I have a query that runs about 30-50 seconds. The query is a join between 2 tables (customer and address), each table with about 400,000 rows. My customer table has fields like first_name and last_name where the address table has city, state, etc. I'm using "like" in most of the query columns, which all have indexes. The actual query is:
SELECT p.party_id, p.first_name, p.last_name, pli.address1, pli.city, pli.state FROM customer as p JOIN address as pli ON ( p.party_id = pli.party_id ) WHERE ( p.void_flag IS NULL OR p.void_flag = false ) AND (first_name like 'B%') AND (last_name like 'S%') AND (pli.state like 'M%') AND (pli.city like 'AL%') ORDER BY last_name, first_name LIMIT 51
When the query runs, the hard drive lights up for the duration. (I'm confused by this as 'top' reports only 24k of swap in use). My SUSE 9 test machine has 512 Meg of RAM with 300 Meg used by a Java app. Postmaster reports 56 Meg under "top" and has a 52 Meg segment under "ipcs". I've played with the cache size, shared buffers, and OS shmmax with little change in the query performance.

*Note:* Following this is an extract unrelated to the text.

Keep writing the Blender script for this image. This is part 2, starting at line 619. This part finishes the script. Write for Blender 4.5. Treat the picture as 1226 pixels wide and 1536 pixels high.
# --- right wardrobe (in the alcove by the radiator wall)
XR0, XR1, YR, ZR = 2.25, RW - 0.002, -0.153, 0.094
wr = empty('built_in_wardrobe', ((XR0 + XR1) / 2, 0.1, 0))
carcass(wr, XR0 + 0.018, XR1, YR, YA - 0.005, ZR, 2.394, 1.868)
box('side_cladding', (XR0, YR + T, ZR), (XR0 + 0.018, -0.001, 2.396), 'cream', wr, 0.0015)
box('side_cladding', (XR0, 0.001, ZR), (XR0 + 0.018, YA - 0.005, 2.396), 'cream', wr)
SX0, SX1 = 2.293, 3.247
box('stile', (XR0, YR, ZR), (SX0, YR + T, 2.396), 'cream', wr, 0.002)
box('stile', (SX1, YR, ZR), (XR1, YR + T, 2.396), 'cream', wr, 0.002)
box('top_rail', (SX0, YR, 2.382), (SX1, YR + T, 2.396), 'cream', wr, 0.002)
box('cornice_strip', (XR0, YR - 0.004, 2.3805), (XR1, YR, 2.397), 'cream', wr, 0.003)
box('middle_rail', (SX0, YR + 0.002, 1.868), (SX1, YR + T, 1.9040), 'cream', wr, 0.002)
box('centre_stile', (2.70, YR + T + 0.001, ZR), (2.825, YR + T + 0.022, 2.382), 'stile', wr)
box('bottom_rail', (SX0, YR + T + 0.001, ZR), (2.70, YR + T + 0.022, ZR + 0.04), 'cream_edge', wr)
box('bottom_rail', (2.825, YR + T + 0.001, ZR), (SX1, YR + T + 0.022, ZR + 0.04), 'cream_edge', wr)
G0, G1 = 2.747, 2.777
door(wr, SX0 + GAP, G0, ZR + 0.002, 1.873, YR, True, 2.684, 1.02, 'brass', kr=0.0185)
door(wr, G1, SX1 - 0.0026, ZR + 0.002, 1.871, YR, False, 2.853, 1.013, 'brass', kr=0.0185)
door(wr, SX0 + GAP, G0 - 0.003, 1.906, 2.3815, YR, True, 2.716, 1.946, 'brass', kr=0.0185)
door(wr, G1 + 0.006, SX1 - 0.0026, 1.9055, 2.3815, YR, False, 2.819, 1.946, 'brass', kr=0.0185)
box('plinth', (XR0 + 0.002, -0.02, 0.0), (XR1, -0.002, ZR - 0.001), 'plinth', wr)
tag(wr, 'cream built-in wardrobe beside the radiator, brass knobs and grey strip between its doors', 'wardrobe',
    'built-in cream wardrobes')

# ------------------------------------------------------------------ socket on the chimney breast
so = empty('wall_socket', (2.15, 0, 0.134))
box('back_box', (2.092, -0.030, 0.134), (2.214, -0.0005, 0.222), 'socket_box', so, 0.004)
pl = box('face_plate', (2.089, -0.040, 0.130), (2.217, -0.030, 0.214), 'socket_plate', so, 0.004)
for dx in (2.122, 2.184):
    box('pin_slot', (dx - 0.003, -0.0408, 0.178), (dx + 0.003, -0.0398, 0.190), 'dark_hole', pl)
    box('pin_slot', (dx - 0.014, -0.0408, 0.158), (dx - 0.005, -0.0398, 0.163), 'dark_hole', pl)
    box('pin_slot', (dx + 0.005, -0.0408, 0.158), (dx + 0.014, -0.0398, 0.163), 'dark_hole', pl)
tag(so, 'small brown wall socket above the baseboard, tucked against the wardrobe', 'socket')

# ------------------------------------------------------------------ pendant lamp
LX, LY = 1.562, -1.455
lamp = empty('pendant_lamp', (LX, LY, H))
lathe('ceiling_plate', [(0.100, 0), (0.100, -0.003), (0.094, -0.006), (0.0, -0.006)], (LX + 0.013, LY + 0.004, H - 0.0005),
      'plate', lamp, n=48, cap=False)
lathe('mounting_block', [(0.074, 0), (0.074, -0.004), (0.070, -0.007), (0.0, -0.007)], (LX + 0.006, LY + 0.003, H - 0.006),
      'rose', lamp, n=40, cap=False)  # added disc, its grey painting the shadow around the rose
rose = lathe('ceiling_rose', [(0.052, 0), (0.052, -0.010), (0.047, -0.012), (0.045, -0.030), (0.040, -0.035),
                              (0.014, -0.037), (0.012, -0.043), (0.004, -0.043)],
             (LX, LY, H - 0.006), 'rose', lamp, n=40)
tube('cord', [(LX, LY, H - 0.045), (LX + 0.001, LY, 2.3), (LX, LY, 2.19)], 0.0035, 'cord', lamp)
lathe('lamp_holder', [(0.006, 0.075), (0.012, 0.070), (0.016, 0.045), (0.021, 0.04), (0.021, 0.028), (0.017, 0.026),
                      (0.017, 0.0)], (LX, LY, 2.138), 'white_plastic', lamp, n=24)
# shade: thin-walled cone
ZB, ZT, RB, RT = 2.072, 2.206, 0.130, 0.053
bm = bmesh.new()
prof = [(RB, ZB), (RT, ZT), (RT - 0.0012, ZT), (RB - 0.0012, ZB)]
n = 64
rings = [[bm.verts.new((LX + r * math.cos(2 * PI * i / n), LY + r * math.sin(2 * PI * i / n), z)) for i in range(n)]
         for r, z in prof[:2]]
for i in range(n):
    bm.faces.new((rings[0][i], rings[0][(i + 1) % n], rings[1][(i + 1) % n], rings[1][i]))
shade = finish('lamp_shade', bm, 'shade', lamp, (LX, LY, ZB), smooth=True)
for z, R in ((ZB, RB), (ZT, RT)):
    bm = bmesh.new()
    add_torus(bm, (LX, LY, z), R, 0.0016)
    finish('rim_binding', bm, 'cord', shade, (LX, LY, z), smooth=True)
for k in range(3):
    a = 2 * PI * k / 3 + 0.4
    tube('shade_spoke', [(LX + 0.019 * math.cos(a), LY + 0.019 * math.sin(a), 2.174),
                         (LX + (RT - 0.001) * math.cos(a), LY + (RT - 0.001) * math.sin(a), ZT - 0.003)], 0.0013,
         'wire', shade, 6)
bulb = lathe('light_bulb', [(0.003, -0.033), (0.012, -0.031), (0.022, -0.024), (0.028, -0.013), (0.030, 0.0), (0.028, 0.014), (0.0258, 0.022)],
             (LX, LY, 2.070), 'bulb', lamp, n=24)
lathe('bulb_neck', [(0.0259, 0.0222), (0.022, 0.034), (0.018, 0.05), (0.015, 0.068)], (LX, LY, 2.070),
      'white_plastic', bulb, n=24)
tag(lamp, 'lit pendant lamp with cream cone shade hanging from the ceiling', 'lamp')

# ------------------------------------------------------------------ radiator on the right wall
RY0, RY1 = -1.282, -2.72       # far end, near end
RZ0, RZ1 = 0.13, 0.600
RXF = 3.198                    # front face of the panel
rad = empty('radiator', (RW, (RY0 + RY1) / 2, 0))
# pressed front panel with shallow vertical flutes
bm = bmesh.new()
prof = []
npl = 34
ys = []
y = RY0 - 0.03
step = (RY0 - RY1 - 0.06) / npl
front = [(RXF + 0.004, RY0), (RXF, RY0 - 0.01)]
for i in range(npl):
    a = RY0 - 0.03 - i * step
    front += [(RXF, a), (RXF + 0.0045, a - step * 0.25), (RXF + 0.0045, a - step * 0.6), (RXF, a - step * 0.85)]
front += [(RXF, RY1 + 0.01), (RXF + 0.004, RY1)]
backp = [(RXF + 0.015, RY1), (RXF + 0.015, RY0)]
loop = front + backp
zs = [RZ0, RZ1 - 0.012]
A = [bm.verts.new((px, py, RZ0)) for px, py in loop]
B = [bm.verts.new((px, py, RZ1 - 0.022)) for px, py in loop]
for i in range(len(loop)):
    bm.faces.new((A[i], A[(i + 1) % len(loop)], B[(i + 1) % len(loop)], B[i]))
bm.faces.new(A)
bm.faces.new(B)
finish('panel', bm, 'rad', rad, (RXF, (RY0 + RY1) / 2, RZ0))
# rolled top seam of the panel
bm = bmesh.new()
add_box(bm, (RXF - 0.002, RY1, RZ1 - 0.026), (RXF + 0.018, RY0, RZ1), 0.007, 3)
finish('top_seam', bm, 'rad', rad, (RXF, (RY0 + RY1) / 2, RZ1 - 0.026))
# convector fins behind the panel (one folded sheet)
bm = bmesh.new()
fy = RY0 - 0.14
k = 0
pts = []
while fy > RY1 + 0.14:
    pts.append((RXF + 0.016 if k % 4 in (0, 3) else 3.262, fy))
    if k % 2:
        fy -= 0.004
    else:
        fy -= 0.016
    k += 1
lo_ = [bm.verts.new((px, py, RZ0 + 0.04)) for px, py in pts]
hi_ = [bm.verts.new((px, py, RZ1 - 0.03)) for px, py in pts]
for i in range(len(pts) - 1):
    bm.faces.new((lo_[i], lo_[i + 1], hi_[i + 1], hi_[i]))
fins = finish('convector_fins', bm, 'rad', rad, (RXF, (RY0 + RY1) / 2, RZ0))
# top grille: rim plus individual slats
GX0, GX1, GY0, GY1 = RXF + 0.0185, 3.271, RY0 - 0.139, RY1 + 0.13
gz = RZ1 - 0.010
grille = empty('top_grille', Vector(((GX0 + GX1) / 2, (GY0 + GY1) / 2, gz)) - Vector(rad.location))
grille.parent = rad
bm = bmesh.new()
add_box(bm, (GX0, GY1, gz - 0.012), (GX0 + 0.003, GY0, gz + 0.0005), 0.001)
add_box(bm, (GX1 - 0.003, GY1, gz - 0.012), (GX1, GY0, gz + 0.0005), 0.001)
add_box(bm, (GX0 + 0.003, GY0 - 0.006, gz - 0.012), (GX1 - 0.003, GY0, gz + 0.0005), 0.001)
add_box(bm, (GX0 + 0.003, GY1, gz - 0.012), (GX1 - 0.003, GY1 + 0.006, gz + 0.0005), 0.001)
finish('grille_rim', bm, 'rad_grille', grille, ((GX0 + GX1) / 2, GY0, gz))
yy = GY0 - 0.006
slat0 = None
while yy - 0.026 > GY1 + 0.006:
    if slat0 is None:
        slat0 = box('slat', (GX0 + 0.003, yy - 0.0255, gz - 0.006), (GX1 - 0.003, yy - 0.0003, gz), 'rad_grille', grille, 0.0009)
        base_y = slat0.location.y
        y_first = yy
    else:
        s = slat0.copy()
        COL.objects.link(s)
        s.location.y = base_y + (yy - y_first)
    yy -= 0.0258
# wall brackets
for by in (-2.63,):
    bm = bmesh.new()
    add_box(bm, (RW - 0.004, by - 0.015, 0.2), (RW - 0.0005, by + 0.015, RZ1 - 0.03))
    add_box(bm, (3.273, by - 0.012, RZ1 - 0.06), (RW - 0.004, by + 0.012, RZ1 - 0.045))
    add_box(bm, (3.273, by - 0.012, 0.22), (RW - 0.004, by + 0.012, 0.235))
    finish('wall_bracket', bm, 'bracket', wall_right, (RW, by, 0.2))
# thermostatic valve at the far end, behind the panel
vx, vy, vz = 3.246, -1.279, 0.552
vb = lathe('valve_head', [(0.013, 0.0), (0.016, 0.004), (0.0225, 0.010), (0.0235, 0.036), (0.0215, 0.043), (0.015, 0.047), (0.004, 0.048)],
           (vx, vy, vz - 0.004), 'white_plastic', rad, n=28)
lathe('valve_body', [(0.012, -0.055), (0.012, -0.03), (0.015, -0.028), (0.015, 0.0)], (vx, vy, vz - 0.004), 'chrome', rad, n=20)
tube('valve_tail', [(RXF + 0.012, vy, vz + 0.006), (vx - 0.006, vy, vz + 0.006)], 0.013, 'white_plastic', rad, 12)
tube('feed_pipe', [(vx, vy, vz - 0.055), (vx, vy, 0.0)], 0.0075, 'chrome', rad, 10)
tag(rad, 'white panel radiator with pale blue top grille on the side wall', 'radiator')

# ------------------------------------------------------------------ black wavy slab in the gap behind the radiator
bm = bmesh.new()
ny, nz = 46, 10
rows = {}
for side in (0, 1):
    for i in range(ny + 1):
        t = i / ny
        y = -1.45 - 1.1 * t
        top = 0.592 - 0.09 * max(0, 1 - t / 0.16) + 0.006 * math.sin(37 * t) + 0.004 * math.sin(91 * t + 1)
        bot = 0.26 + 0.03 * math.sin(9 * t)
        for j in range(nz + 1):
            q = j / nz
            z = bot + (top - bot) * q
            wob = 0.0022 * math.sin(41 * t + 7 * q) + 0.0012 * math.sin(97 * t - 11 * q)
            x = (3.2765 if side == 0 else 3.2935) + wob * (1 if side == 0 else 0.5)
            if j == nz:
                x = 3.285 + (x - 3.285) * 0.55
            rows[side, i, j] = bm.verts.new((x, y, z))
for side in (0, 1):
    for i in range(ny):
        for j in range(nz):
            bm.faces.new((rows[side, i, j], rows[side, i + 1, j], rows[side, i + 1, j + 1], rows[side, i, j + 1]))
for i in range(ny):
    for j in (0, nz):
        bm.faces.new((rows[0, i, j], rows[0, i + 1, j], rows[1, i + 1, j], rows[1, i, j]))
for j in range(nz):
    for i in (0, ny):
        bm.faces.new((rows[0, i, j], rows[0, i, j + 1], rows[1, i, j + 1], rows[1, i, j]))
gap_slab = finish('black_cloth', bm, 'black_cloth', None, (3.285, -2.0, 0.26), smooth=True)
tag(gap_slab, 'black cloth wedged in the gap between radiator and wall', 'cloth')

Q: Would this query benefit from using a view between these two tables?
Q: Any idea why the reported swap usage is so low, yet the query slams the drive? Is postgres not caching this data? If I run the query with the same arguments, it comes right back the second time. If I change the args and re-run, it goes back to the hard drive and takes 30-50 seconds.